* **Given task**:
Restate word for word the lines of the data below, from the first through the one that has "rad = math.radians".

* **Information supplied**:
::::::::::
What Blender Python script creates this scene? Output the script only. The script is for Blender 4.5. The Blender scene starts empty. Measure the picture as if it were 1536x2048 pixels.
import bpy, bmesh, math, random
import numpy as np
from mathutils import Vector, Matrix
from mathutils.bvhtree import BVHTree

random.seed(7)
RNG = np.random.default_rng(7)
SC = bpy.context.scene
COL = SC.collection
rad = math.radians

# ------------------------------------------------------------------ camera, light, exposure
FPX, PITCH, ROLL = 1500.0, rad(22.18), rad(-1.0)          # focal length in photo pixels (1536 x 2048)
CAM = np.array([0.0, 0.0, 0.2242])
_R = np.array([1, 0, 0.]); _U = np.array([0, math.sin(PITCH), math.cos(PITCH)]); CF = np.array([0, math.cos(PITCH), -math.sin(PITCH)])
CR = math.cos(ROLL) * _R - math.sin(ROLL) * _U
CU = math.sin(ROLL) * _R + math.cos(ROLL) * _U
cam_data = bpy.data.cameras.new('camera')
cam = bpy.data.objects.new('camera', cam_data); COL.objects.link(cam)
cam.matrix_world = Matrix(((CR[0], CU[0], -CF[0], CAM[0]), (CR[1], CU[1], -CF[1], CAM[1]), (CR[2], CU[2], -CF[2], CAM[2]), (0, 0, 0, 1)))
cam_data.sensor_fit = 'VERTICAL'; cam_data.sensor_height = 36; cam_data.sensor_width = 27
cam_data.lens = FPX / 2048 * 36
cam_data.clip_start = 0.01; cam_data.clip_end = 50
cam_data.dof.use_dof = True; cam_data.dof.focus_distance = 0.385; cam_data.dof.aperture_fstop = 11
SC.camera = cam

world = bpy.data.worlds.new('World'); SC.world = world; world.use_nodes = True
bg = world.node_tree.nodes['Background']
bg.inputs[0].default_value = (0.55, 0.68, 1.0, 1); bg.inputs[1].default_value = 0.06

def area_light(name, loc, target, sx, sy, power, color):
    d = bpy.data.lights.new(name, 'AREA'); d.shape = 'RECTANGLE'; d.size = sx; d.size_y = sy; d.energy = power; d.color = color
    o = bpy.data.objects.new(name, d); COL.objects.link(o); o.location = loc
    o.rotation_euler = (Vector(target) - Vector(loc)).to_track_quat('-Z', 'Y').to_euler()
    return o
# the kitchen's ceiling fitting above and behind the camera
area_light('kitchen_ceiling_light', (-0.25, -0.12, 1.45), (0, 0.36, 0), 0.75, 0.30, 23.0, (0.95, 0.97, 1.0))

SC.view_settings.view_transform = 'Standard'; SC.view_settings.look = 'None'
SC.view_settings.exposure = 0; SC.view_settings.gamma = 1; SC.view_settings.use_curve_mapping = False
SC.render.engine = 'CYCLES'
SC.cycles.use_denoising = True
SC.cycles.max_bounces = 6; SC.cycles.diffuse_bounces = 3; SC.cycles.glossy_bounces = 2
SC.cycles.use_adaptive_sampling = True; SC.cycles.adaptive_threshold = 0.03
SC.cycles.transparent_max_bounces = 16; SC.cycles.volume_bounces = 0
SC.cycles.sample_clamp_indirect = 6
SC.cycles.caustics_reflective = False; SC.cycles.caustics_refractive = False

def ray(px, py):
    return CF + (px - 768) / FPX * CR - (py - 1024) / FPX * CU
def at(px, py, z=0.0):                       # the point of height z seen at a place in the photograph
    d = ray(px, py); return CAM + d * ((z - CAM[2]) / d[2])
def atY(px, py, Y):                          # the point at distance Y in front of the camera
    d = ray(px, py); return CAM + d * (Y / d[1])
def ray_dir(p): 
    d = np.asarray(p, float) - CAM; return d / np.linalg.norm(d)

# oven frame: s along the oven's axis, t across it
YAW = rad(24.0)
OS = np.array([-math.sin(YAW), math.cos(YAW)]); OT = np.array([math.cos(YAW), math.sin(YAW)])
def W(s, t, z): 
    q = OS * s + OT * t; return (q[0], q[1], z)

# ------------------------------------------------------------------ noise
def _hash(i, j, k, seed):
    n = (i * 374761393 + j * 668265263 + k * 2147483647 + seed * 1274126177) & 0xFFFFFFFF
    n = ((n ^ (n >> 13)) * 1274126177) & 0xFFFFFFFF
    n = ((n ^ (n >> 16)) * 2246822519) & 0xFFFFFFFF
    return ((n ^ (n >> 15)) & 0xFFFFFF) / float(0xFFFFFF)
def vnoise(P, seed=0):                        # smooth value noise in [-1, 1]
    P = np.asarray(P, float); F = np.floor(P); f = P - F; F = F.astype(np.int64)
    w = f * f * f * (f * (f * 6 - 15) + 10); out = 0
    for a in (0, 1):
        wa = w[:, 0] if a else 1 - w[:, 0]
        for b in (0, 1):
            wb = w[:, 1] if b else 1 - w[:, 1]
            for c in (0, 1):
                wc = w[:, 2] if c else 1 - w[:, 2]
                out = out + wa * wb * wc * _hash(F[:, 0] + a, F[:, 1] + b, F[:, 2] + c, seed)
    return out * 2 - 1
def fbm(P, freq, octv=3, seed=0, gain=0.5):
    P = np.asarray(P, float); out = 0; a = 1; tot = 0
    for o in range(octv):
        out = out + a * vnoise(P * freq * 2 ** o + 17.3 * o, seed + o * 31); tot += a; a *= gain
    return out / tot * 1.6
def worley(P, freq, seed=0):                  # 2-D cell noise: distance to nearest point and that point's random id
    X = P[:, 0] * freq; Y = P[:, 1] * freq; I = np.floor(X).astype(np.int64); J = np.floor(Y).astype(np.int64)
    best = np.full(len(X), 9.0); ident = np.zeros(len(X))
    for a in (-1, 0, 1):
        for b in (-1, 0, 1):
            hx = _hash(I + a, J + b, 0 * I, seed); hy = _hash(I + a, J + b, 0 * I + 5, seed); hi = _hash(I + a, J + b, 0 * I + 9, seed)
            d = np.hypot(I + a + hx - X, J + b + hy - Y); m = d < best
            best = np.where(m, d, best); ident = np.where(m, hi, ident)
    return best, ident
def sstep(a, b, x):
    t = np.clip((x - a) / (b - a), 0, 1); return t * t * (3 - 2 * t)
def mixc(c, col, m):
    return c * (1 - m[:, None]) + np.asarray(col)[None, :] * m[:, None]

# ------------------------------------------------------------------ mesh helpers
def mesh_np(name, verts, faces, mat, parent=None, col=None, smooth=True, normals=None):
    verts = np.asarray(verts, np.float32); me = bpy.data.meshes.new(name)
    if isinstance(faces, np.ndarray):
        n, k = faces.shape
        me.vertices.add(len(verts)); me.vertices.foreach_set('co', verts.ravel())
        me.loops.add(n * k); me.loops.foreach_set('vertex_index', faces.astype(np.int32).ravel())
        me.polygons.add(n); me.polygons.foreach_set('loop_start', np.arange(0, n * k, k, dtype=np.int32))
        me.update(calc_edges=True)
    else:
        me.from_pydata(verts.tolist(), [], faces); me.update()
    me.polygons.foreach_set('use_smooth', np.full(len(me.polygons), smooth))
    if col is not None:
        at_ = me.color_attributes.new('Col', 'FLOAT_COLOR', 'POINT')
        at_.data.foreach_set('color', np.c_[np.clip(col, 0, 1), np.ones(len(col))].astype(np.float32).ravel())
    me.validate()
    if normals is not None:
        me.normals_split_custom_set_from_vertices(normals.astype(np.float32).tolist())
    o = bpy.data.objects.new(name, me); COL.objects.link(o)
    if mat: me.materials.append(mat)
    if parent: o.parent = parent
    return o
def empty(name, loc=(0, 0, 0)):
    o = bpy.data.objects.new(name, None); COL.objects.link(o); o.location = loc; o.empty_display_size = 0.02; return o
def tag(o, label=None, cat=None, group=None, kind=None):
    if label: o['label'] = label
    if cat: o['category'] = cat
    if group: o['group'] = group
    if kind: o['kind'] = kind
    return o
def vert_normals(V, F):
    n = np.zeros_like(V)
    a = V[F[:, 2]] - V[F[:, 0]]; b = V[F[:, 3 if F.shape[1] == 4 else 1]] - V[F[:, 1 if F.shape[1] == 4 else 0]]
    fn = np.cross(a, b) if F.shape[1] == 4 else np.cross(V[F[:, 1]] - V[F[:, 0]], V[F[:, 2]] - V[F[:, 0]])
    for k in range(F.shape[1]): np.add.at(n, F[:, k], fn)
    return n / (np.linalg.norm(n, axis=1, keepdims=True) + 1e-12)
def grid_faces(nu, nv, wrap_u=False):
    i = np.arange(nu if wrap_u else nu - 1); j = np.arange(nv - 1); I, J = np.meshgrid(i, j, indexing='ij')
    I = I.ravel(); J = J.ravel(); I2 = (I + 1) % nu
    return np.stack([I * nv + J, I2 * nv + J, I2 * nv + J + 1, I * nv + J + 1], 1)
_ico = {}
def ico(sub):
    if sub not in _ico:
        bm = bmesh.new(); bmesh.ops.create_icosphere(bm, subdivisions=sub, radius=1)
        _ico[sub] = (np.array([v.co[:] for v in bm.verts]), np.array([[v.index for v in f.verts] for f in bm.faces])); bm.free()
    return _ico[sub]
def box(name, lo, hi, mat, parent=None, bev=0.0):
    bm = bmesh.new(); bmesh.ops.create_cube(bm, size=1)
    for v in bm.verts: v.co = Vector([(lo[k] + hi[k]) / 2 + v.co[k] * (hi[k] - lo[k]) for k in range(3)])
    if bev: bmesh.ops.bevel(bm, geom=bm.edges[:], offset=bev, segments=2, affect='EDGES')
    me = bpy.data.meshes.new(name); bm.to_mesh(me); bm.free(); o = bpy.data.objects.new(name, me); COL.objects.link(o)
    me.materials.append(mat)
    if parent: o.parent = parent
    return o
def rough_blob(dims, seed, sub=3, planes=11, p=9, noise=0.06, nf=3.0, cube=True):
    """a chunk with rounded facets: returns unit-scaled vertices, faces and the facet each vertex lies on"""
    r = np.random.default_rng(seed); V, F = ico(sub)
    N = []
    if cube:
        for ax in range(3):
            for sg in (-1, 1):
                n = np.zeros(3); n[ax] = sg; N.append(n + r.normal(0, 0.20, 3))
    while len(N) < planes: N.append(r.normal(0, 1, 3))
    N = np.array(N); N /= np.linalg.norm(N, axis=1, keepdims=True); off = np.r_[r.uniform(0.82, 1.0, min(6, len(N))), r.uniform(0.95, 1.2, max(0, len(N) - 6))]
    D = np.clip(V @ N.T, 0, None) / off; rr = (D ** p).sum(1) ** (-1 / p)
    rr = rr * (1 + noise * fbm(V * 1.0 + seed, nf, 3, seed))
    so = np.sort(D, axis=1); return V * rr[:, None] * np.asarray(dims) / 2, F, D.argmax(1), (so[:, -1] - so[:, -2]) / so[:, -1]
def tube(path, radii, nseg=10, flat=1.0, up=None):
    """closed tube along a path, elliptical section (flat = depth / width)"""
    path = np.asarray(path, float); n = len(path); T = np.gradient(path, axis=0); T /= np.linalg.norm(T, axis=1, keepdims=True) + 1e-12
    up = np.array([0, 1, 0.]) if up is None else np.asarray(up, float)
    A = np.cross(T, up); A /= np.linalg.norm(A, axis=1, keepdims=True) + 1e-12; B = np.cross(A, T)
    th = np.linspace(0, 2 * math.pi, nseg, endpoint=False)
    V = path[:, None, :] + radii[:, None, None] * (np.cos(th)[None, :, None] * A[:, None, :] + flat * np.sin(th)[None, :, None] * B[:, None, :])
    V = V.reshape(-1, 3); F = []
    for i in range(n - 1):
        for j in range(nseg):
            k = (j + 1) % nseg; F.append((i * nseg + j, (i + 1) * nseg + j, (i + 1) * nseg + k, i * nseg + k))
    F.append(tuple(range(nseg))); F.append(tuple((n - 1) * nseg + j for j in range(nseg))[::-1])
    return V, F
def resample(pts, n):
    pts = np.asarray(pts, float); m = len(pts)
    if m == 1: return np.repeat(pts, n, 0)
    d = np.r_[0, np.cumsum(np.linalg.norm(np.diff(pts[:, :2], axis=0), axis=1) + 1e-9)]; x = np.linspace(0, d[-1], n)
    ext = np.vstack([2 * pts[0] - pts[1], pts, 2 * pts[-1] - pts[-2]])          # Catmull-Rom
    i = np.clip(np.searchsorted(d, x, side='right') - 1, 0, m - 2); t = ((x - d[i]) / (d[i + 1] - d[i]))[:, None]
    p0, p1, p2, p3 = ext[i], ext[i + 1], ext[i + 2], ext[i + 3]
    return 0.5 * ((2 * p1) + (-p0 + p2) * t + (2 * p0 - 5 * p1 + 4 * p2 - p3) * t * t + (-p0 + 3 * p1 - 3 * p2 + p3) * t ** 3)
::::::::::
* **Final result**:
What Blender Python script creates this scene? Output the script only. The script is for Blender 4.5. The Blender scene starts empty. Measure the picture as if it were 1536x2048 pixels.
import bpy, bmesh, math, random
import numpy as np
from mathutils import Vector, Matrix
from mathutils.bvhtree import BVHTree

random.seed(7)
RNG = np.random.default_rng(7)
SC = bpy.context.scene
COL = SC.collection
rad = math.radians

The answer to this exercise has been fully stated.